• _Set task_: Pull out every line below that holds the word "from".

• _Recorded information_:

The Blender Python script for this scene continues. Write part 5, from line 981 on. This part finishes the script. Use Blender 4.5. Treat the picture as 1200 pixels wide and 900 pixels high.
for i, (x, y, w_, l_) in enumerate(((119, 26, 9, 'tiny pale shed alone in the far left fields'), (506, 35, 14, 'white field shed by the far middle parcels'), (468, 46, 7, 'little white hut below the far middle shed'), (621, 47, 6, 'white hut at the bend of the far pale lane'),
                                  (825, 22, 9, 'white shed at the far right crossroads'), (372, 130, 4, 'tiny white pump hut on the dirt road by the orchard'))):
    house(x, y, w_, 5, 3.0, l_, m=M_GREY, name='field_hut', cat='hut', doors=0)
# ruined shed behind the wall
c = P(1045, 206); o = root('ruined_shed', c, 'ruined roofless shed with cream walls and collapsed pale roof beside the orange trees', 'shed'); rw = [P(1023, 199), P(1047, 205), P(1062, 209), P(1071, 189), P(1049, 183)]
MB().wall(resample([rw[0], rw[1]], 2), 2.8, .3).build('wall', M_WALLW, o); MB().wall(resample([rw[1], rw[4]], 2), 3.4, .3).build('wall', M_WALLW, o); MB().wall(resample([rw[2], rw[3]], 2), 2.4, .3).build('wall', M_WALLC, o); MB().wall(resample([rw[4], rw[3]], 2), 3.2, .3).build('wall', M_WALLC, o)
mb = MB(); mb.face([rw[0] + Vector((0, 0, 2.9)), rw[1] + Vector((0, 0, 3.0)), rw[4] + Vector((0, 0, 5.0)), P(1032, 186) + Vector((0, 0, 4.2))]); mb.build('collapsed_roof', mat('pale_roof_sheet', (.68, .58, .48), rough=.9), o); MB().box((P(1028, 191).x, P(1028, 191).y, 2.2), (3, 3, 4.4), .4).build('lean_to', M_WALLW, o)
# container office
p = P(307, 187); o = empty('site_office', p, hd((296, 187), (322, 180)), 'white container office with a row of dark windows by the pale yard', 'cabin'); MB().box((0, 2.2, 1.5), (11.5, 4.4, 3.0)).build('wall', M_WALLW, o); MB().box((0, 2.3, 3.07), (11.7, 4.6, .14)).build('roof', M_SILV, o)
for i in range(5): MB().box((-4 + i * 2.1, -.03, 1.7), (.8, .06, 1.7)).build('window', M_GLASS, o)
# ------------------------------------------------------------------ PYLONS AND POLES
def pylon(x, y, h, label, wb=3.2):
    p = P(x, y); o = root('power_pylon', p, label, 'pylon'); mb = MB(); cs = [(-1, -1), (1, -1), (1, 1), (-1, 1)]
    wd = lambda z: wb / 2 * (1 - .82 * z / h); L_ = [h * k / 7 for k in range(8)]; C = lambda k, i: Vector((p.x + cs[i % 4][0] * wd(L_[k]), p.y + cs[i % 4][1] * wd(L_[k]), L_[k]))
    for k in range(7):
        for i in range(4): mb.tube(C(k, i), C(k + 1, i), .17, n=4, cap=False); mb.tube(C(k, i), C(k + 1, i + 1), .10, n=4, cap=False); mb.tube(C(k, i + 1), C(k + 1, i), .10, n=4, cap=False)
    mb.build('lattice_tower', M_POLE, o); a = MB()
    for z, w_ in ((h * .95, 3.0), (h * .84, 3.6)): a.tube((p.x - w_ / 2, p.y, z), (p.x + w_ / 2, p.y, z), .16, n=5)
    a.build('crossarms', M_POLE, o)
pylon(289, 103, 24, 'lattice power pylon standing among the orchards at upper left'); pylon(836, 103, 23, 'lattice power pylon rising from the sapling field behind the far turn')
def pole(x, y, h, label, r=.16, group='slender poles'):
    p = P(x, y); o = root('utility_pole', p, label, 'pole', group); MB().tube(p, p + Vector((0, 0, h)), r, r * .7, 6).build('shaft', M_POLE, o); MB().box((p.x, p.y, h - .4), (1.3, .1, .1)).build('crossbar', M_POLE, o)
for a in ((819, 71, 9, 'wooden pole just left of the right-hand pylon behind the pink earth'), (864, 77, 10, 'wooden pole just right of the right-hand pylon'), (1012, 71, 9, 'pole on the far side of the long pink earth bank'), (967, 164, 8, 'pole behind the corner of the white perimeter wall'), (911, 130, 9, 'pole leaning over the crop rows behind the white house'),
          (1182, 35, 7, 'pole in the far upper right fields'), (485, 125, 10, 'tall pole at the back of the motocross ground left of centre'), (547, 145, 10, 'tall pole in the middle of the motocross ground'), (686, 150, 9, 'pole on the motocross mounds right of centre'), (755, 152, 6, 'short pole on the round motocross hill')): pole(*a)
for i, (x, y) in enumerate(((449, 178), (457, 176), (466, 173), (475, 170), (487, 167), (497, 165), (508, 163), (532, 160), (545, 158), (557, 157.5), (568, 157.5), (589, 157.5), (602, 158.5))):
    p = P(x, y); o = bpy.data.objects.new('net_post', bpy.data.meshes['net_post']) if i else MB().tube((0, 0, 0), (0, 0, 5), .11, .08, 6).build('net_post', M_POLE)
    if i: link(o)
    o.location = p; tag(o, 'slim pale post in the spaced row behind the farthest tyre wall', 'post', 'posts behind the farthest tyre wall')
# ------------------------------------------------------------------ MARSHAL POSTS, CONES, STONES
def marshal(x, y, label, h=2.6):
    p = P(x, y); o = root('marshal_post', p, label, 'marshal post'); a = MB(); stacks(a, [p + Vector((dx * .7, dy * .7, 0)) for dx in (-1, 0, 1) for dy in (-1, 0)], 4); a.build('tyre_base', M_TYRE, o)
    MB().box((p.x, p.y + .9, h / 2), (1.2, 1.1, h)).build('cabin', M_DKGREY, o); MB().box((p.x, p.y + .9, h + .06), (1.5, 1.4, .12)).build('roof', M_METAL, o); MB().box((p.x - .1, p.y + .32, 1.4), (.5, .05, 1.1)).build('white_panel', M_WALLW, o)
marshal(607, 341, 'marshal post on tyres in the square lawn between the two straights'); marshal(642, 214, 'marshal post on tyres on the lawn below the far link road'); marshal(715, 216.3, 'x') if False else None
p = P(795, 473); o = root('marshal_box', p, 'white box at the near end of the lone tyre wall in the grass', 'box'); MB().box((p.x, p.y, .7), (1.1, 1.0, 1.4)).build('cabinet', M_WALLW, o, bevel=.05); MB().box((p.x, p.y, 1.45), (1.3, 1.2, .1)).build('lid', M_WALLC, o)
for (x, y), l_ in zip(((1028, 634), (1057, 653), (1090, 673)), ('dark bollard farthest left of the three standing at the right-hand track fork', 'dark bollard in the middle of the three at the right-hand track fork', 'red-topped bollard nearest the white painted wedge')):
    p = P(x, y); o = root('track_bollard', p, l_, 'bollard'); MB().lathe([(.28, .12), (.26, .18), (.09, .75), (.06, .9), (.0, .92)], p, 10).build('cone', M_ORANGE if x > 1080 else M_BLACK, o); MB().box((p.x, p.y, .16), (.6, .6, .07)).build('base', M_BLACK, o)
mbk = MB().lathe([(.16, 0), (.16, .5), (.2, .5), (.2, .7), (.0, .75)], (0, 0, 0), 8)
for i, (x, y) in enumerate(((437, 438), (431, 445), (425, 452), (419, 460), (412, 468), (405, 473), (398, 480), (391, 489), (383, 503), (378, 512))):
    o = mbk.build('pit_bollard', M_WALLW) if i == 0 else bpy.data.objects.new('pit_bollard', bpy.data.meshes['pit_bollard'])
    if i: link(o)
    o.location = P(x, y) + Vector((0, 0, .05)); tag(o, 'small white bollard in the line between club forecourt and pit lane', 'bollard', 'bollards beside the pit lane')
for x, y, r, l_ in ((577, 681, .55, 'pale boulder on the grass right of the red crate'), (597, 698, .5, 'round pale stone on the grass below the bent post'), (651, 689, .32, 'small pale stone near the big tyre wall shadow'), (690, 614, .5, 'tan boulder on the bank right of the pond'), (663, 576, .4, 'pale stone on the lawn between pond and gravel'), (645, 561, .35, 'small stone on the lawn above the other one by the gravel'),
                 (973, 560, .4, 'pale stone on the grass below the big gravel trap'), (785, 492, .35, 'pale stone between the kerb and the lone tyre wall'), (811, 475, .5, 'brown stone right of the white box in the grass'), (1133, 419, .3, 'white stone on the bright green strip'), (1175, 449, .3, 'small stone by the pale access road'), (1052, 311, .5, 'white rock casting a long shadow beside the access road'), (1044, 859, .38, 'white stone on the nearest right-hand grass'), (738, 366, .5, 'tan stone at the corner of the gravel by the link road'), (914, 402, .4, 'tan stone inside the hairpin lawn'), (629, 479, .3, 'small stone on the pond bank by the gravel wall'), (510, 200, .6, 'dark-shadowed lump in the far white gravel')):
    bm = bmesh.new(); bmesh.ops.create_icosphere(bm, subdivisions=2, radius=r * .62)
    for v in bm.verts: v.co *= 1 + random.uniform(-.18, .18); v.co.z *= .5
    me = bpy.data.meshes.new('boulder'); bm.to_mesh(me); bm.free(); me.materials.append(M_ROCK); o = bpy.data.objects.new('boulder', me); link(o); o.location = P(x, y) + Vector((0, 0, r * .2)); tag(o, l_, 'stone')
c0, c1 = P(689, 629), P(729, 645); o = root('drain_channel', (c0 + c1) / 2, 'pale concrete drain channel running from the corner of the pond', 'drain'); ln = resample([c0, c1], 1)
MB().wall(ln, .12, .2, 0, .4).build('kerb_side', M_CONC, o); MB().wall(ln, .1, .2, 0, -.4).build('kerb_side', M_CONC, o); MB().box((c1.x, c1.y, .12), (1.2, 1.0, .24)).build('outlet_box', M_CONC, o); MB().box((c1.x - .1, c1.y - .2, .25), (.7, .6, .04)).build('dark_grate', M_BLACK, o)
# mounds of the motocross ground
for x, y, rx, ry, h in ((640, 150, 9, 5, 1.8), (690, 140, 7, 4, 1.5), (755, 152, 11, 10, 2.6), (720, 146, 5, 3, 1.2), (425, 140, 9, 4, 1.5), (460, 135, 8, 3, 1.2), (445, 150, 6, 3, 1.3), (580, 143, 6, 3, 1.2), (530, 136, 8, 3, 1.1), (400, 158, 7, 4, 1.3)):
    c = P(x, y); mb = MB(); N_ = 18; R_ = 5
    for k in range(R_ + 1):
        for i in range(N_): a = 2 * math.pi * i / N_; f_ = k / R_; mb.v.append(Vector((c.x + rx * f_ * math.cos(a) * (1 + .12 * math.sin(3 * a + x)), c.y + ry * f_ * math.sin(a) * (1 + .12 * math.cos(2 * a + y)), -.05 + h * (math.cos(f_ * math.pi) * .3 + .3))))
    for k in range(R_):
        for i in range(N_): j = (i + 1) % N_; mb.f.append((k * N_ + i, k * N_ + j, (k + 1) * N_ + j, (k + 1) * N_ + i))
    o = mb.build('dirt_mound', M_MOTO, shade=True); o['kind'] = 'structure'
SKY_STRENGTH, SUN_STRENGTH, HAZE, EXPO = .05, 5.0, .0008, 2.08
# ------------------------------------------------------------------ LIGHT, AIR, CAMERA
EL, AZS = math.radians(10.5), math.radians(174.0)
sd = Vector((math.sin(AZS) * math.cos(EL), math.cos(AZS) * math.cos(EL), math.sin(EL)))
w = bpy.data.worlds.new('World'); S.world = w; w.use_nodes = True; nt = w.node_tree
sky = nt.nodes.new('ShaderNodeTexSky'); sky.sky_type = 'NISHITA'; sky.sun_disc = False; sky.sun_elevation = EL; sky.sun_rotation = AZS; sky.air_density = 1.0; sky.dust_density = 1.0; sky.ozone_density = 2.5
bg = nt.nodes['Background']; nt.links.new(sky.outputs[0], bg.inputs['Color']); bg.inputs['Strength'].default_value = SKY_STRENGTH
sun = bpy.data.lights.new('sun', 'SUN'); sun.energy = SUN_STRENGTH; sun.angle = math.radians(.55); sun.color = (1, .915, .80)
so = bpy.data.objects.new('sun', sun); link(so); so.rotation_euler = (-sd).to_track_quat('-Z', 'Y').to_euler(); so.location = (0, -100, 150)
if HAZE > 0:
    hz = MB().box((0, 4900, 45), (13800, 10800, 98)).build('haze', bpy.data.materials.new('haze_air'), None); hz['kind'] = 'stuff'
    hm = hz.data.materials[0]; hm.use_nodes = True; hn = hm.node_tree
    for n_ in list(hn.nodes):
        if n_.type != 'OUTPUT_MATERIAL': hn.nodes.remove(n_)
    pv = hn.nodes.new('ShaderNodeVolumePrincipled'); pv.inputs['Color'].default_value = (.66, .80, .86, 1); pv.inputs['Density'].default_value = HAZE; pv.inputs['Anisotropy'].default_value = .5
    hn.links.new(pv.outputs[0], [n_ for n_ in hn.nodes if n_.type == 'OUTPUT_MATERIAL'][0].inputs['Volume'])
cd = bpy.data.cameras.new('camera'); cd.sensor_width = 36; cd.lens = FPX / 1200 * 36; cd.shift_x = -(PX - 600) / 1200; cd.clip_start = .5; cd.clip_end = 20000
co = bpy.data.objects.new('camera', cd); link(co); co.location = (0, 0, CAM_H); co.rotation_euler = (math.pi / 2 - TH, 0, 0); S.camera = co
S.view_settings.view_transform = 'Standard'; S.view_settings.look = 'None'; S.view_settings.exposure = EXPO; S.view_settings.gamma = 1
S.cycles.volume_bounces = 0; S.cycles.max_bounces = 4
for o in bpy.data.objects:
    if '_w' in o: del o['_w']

• _Response to the task_:
The Blender Python script for this scene continues. Write part 5, from line 981 on. This part finishes the script. Use Blender 4.5. Treat the picture as 1200 pixels wide and 900 pixels high.
pylon(289, 103, 24, 'lattice power pylon standing among the orchards at upper left'); pylon(836, 103, 23, 'lattice power pylon rising from the sapling field behind the far turn')
c0, c1 = P(689, 629), P(729, 645); o = root('drain_channel', (c0 + c1) / 2, 'pale concrete drain channel running from the corner of the pond', 'drain'); ln = resample([c0, c1], 1)